= Exercise objective =
Transcribe all the entries word for word, but omit the images.

Dataset entries
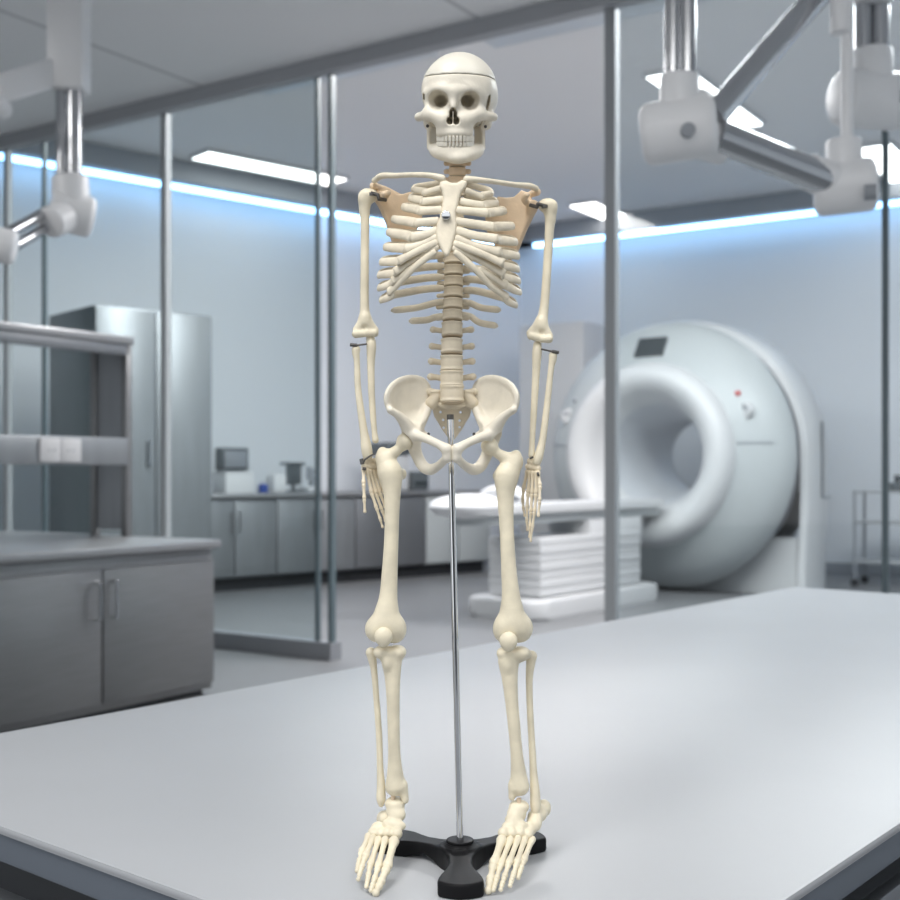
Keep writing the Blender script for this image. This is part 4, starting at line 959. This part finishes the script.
# ------------------------------------------------------------------ stand
HB = np.array([10.4, -11.0, -410.0])                     # hub on the worktop
SB = np.array([.0104, 1.229, .90])
sd_ = empty('display_stand', SB, 0, 'black three-legged stand with chrome rod under the skeleton', 'stand')
def leg(ang, R=99):
    ca, sa = math.sin(ang), -math.cos(ang)
    def fn(X, Y, Z):
        x, y, z = X - HB[0], Y - HB[1], Z - HB[2]; uu = x*ca + y*sa; ww = np.abs(-x*sa + y*ca)
        s1 = np.clip((uu - 45)/42, 0, 1); s1 = s1*s1*(3 - 2*s1); s0 = np.clip(uu/36, 0, 1); s0 = s0*s0*(3 - 2*s0)
        hw = 12.0 + 10.5*s1 + 8*(1 - s0); t1 = np.clip((uu - 68)/9, 0, 1)
        ht = 21.5 - 6.5*np.clip(uu/95, 0, 1) + 0*t1; bt = 7*np.clip(1 - np.abs(uu - 40)/22, 0, 1)
        d = (ww - hw)*.9
        for e in ((z - ht)*.95, bt - z, uu - R + ww*ww/55, -uu - 5):
            hh = np.clip(.5 - .5*(d - e)/2.5, 0, 1); d = d*(1 - hh) + e*hh + 2.5*hh*(1 - hh)
        return d
    return fn
S = SDF()
for a, R_ in ((0, 100), (math.radians(128), 110), (math.radians(-128), 110)): S.add(leg(a, R_), HB + np.array([-120, -120, 0]), HB + np.array([120, 120, 28]), 5, 'u')
S.add(lambda X, Y, Z: np.maximum(np.sqrt((X - HB[0])**2 + (Y - HB[1])**2) - 16.5, np.maximum(Z - HB[2] - 24, HB[2] - Z)), HB - 18, HB + 26, 2, 'u')
bs = bone('base', S, 1.2, M['blackp'], sd_, 2, None, SB)
q = MB(); q.cyl((0, 0, .022), (0, 0, .0245), .0155, n=40, bev=.0008); q.cyl((0, 0, .024), (0, 0, .0275), .0142, n=40, bev=.001); q.build('collar', M['blackp'], sd_)
rt = to_local(K(450.3, 416, 9), SB); q = MB(); q.cyl((0, 0, .026), rt, .0034, n=28); q.build('rod', M['chrome'], sd_)
q = MB(); dv_ = unit(rt); q.cyl(rt - dv_*.004, rt + dv_*.0015, .0037, n=20); q.build('rod_cap', M['steel_dark'], sd_)
# ------------------------------------------------------------------ camera, world
cam = bpy.data.cameras.new('camera'); cam.sensor_width = 36; cam.lens = FPX / 900 * 36; cam.shift_y = 20 / 900
cam.clip_start = .05; cam.dof.use_dof = True; cam.dof.focus_distance = 1.22; cam.dof.aperture_fstop = 7.5
co = link(bpy.data.objects.new('camera', cam)); co.location = (0, 0, CAMZ); co.rotation_euler = (pi/2, 0, 0)
SC.camera = co
w = bpy.data.worlds.new('world'); SC.world = w; w.use_nodes = True
wn = w.node_tree; bg = wn.nodes['Background']; bg.inputs[1].default_value = .85
# added backdrop: dark band between bright ones behind the viewer, for stripes in the chrome
tcw = wn.nodes.new('ShaderNodeTexCoord'); sx = wn.nodes.new('ShaderNodeSeparateXYZ'); rw = wn.nodes.new('ShaderNodeValToRGB')
mw = wn.nodes.new('ShaderNodeMapRange'); mw.inputs[1].default_value = -1; mw.inputs[2].default_value = 1
wn.links.new(tcw.outputs['Generated'], sx.inputs[0]); wn.links.new(sx.outputs['X'], mw.inputs[0]); wn.links.new(mw.outputs[0], rw.inputs[0]); wn.links.new(rw.outputs[0], bg.inputs[0])
el = rw.color_ramp.elements; dk = (.08, .085, .09, 1)
el[0].position = 0; el[0].color = (.5, .53, .57, 1); el[1].position = 1; el[1].color = (.5, .53, .57, 1)
for p_, c_ in ((.06, (.6, .63, .67, 1)), (.09, (2.0, 2.06, 2.14, 1)), (.16, (2.0, 2.06, 2.14, 1)), (.22, dk), (.82, dk), (.86, (2.0, 2.06, 2.1, 1)), (.93, (2.0, 2.05, 2.1, 1)), (.96, (.55, .58, .62, 1))):
    e_ = el.new(p_); e_.color = c_
# backdrop made bright above eye level, to light the scene from the front
mz = wn.nodes.new('ShaderNodeMapRange'); mz.inputs[1].default_value = .09; mz.inputs[2].default_value = .16
mxw = wn.nodes.new('ShaderNodeMix'); mxw.data_type = 'RGBA'; mxw.inputs[7].default_value = (1.32, 1.37, 1.42, 1)
wn.links.new(sx.outputs['Z'], mz.inputs[0]); wn.links.new(mz.outputs[0], mxw.inputs[0]); wn.links.new(rw.outputs[0], mxw.inputs[6]); wn.links.new(mxw.outputs[2], bg.inputs[0])
SC.view_settings.view_transform = 'Standard'; SC.view_settings.look = 'None'; SC.view_settings.gamma = 1; SC.view_settings.exposure = 0
SC.view_settings.use_curve_mapping = False
SC.cycles.max_bounces = 10; SC.cycles.transparent_max_bounces = 16; SC.cycles.diffuse_bounces = 4; SC.cycles.sample_clamp_indirect = 6
SC.cycles.use_denoising = True
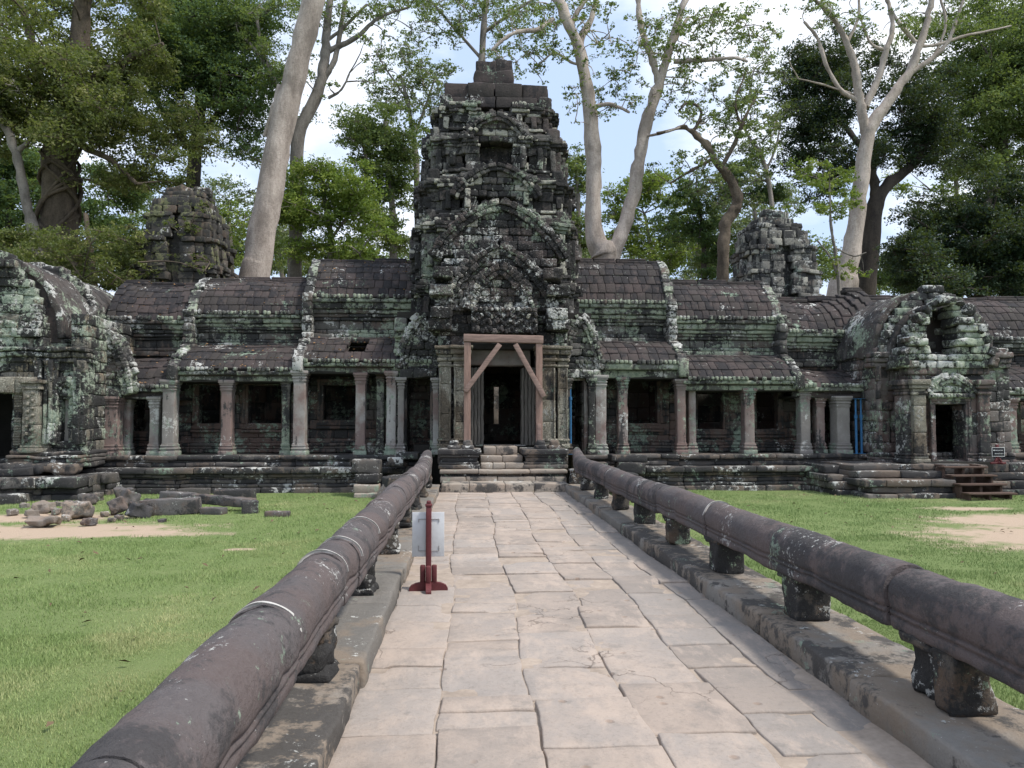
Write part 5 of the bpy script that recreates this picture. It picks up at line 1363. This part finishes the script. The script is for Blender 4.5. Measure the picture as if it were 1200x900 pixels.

= Output =
Keep writing the Blender script for this image. This is part 4, starting at line 959. This part finishes the script.
# ------------------------------------------------------------------ stand
HB = np.array([10.4, -11.0, -410.0])                     # hub on the worktop
SB = np.array([.0104, 1.229, .90])
sd_ = empty('display_stand', SB, 0, 'black three-legged stand with chrome rod under the skeleton', 'stand')
def leg(ang, R=99):
    ca, sa = math.sin(ang), -math.cos(ang)
    def fn(X, Y, Z):
        x, y, z = X - HB[0], Y - HB[1], Z - HB[2]; uu = x*ca + y*sa; ww = np.abs(-x*sa + y*ca)
        s1 = np.clip((uu - 45)/42, 0, 1); s1 = s1*s1*(3 - 2*s1); s0 = np.clip(uu/36, 0, 1); s0 = s0*s0*(3 - 2*s0)
        hw = 12.0 + 10.5*s1 + 8*(1 - s0); t1 = np.clip((uu - 68)/9, 0, 1)
        ht = 21.5 - 6.5*np.clip(uu/95, 0, 1) + 0*t1; bt = 7*np.clip(1 - np.abs(uu - 40)/22, 0, 1)
        d = (ww - hw)*.9
        for e in ((z - ht)*.95, bt - z, uu - R + ww*ww/55, -uu - 5):
            hh = np.clip(.5 - .5*(d - e)/2.5, 0, 1); d = d*(1 - hh) + e*hh + 2.5*hh*(1 - hh)
        return d
    return fn
S = SDF()
for a, R_ in ((0, 100), (math.radians(128), 110), (math.radians(-128), 110)): S.add(leg(a, R_), HB + np.array([-120, -120, 0]), HB + np.array([120, 120, 28]), 5, 'u')
S.add(lambda X, Y, Z: np.maximum(np.sqrt((X - HB[0])**2 + (Y - HB[1])**2) - 16.5, np.maximum(Z - HB[2] - 24, HB[2] - Z)), HB - 18, HB + 26, 2, 'u')
bs = bone('base', S, 1.2, M['blackp'], sd_, 2, None, SB)
q = MB(); q.cyl((0, 0, .022), (0, 0, .0245), .0155, n=40, bev=.0008); q.cyl((0, 0, .024), (0, 0, .0275), .0142, n=40, bev=.001); q.build('collar', M['blackp'], sd_)
rt = to_local(K(450.3, 416, 9), SB); q = MB(); q.cyl((0, 0, .026), rt, .0034, n=28); q.build('rod', M['chrome'], sd_)
q = MB(); dv_ = unit(rt); q.cyl(rt - dv_*.004, rt + dv_*.0015, .0037, n=20); q.build('rod_cap', M['steel_dark'], sd_)
# ------------------------------------------------------------------ camera, world
cam = bpy.data.cameras.new('camera'); cam.sensor_width = 36; cam.lens = FPX / 900 * 36; cam.shift_y = 20 / 900
cam.clip_start = .05; cam.dof.use_dof = True; cam.dof.focus_distance = 1.22; cam.dof.aperture_fstop = 7.5
co = link(bpy.data.objects.new('camera', cam)); co.location = (0, 0, CAMZ); co.rotation_euler = (pi/2, 0, 0)
SC.camera = co
w = bpy.data.worlds.new('world'); SC.world = w; w.use_nodes = True
wn = w.node_tree; bg = wn.nodes['Background']; bg.inputs[1].default_value = .85
# added backdrop: dark band between bright ones behind the viewer, for stripes in the chrome
tcw = wn.nodes.new('ShaderNodeTexCoord'); sx = wn.nodes.new('ShaderNodeSeparateXYZ'); rw = wn.nodes.new('ShaderNodeValToRGB')
mw = wn.nodes.new('ShaderNodeMapRange'); mw.inputs[1].default_value = -1; mw.inputs[2].default_value = 1
wn.links.new(tcw.outputs['Generated'], sx.inputs[0]); wn.links.new(sx.outputs['X'], mw.inputs[0]); wn.links.new(mw.outputs[0], rw.inputs[0]); wn.links.new(rw.outputs[0], bg.inputs[0])
el = rw.color_ramp.elements; dk = (.08, .085, .09, 1)
el[0].position = 0; el[0].color = (.5, .53, .57, 1); el[1].position = 1; el[1].color = (.5, .53, .57, 1)
for p_, c_ in ((.06, (.6, .63, .67, 1)), (.09, (2.0, 2.06, 2.14, 1)), (.16, (2.0, 2.06, 2.14, 1)), (.22, dk), (.82, dk), (.86, (2.0, 2.06, 2.1, 1)), (.93, (2.0, 2.05, 2.1, 1)), (.96, (.55, .58, .62, 1))):
    e_ = el.new(p_); e_.color = c_
# backdrop made bright above eye level, to light the scene from the front
mz = wn.nodes.new('ShaderNodeMapRange'); mz.inputs[1].default_value = .09; mz.inputs[2].default_value = .16
mxw = wn.nodes.new('ShaderNodeMix'); mxw.data_type = 'RGBA'; mxw.inputs[7].default_value = (1.32, 1.37, 1.42, 1)
wn.links.new(sx.outputs['Z'], mz.inputs[0]); wn.links.new(mz.outputs[0], mxw.inputs[0]); wn.links.new(rw.outputs[0], mxw.inputs[6]); wn.links.new(mxw.outputs[2], bg.inputs[0])
SC.view_settings.view_transform = 'Standard'; SC.view_settings.look = 'None'; SC.view_settings.gamma = 1; SC.view_settings.exposure = 0
SC.view_settings.use_curve_mapping = False
SC.cycles.max_bounces = 10; SC.cycles.transparent_max_bounces = 16; SC.cycles.diffuse_bounces = 4; SC.cycles.sample_clamp_indirect = 6
SC.cycles.use_denoising = True
Write part 5 of the bpy script that recreates this picture. It picks up at line 1363. This part finishes the script. The script is for Blender 4.5. Measure the picture as if it were 1200x900 pixels.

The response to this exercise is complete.